D’autres philosophes parlent de leur « fumier ». Car, de même que celui-ci fournit à la terre les éléments nutritifs indispensables au développement et à l’accroissement des végétaux, de même le soufre et le mercure, dans notre agriculture céleste, ont eux aussi besoin de substances qui leur apporteront un secours efficace et joueront envers eux le rôle assuré par les engrais à l’égard des plantes.

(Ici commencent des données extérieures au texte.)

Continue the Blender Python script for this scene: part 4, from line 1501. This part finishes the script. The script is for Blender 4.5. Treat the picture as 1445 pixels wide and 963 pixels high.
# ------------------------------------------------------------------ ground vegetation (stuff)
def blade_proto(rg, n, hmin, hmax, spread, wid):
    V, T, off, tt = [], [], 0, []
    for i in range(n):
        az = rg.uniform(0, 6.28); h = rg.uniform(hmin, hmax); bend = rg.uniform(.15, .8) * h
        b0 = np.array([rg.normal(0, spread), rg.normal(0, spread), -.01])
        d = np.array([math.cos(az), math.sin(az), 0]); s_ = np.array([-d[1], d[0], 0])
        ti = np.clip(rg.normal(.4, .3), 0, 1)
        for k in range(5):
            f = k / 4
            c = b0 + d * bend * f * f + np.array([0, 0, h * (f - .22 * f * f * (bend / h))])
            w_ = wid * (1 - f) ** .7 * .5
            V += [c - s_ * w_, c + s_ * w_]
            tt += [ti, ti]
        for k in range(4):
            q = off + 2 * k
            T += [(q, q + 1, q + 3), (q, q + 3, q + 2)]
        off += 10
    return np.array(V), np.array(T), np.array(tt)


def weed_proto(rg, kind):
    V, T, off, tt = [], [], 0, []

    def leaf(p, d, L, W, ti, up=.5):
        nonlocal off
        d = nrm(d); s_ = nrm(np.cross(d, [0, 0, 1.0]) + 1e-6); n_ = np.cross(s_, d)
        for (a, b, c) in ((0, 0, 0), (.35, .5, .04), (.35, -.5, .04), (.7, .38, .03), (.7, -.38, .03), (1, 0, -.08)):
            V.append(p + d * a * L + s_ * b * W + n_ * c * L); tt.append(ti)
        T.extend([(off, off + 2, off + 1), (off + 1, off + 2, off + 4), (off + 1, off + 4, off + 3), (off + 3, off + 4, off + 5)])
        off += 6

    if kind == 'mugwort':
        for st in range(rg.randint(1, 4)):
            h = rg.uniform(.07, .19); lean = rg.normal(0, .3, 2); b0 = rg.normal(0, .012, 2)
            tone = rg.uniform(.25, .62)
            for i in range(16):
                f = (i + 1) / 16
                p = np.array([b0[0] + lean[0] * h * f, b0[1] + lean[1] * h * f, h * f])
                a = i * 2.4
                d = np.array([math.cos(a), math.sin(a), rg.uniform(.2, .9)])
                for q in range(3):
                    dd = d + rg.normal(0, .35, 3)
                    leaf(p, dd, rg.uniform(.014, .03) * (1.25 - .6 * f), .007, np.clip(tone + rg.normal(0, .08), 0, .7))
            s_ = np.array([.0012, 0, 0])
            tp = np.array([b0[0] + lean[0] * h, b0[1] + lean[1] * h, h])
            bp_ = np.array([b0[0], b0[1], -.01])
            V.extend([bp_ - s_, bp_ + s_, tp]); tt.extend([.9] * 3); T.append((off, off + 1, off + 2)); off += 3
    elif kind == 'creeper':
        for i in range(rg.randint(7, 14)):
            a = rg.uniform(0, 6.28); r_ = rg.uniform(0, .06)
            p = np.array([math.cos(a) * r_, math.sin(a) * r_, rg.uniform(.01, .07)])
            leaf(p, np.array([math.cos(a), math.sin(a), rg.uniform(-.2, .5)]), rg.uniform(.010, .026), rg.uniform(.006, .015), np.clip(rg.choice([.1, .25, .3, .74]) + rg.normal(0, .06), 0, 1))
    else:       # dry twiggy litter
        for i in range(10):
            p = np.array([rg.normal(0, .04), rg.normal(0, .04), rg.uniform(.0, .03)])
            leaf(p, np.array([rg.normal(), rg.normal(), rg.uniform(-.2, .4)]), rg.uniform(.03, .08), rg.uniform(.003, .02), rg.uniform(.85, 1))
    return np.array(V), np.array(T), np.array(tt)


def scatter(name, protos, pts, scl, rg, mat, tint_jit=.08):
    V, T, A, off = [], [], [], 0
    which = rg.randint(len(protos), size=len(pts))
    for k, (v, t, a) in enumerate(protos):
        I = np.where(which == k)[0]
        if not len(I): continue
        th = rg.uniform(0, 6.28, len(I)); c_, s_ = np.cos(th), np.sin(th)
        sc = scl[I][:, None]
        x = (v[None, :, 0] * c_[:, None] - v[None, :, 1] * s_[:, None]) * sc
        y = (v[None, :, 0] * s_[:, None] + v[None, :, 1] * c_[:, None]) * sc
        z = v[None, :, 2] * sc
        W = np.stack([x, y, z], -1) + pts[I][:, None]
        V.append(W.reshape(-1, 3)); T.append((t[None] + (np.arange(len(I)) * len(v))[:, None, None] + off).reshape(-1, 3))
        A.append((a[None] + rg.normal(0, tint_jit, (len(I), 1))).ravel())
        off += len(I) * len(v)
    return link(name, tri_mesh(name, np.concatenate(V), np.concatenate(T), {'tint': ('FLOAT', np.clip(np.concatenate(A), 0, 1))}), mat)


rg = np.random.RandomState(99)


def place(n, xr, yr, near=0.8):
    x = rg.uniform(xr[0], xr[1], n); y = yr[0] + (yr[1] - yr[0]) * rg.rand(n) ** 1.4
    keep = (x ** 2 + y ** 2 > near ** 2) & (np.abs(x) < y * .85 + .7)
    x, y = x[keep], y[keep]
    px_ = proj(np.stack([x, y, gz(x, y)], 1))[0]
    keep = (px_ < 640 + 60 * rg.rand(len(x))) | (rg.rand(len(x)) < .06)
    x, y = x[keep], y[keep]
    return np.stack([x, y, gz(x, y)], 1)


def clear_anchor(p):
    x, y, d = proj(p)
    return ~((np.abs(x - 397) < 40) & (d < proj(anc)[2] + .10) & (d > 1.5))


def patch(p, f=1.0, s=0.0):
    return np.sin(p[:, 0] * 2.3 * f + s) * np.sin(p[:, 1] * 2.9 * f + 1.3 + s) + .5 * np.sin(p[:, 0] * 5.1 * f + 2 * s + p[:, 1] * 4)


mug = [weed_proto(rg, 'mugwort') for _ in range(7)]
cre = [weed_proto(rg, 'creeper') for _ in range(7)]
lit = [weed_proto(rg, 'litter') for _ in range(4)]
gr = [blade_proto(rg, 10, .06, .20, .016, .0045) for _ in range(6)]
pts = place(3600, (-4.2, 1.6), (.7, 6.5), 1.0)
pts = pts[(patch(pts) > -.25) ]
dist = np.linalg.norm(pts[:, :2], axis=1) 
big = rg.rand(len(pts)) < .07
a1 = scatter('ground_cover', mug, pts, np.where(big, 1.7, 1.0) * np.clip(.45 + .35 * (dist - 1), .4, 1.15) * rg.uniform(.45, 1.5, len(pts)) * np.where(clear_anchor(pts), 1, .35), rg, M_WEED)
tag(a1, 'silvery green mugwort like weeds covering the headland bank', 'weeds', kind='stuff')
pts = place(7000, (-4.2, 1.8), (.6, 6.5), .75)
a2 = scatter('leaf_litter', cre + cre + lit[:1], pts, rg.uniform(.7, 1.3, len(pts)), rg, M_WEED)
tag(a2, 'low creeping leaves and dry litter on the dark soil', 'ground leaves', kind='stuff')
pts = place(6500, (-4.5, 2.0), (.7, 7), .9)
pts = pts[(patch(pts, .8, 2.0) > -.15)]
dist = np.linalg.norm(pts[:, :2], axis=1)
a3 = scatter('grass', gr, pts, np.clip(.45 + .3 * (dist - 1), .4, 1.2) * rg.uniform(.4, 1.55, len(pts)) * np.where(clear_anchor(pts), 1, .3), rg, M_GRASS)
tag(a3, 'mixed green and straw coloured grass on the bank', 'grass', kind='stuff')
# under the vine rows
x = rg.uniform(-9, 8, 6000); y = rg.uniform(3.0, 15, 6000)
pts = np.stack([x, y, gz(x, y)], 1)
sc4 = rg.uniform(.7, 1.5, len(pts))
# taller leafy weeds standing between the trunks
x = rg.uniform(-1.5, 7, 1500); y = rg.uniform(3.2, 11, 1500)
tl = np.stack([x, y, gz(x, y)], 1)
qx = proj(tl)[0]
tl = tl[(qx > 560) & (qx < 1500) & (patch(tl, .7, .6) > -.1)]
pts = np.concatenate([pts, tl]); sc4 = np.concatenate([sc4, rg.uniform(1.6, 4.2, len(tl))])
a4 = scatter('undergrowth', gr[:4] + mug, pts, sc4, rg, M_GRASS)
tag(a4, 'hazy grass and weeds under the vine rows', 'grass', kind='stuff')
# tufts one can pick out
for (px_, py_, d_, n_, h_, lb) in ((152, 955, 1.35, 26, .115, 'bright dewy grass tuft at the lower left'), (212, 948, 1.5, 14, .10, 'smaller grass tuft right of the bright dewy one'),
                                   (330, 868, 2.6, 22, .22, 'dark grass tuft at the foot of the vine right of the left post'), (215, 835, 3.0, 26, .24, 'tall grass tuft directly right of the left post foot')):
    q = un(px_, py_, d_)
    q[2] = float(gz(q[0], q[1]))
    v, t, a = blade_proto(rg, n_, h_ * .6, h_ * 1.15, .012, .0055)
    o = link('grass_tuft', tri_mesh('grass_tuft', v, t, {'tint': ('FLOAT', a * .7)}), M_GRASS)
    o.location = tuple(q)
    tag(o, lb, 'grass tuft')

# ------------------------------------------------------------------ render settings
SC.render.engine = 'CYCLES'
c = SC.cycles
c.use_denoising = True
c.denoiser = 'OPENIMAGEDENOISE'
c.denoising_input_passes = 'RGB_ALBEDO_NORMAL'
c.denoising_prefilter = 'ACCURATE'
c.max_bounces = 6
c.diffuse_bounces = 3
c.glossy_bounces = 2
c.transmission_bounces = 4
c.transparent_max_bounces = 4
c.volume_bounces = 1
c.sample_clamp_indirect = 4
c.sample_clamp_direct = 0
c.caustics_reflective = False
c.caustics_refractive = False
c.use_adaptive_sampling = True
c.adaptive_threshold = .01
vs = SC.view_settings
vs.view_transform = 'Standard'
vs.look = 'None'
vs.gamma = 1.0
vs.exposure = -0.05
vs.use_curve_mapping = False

Mais peut-être pourrions-nous aussi, en relation avec ce tableau, tout en restant au niveau de l’agriculture céleste, parler des trois acteurs minéraux du grand oeuvre : la terre, le sel et le soleil. La terre, c’est aussi notre matière première, la base et le fondement du labeur alchimique. Notre terre doit se joindre aux rayons du soleil afin que de leur union naissent les fruits représentés sur notre image par le champ de blés murs. Il faut produire une véritable génération au sein des matériaux philosophiques et il faut donc, de toute nécessité, l’aide de la nature et celle-ci nous serait refusée si, par malheur ou ignorance, nous ne la mettions en état d’appliquer ses lois. L’adepte Altus, en son livre muet, nous montre le firmament étoilé, nous rappelant ainsi la nuit propre à la génération et à la vie.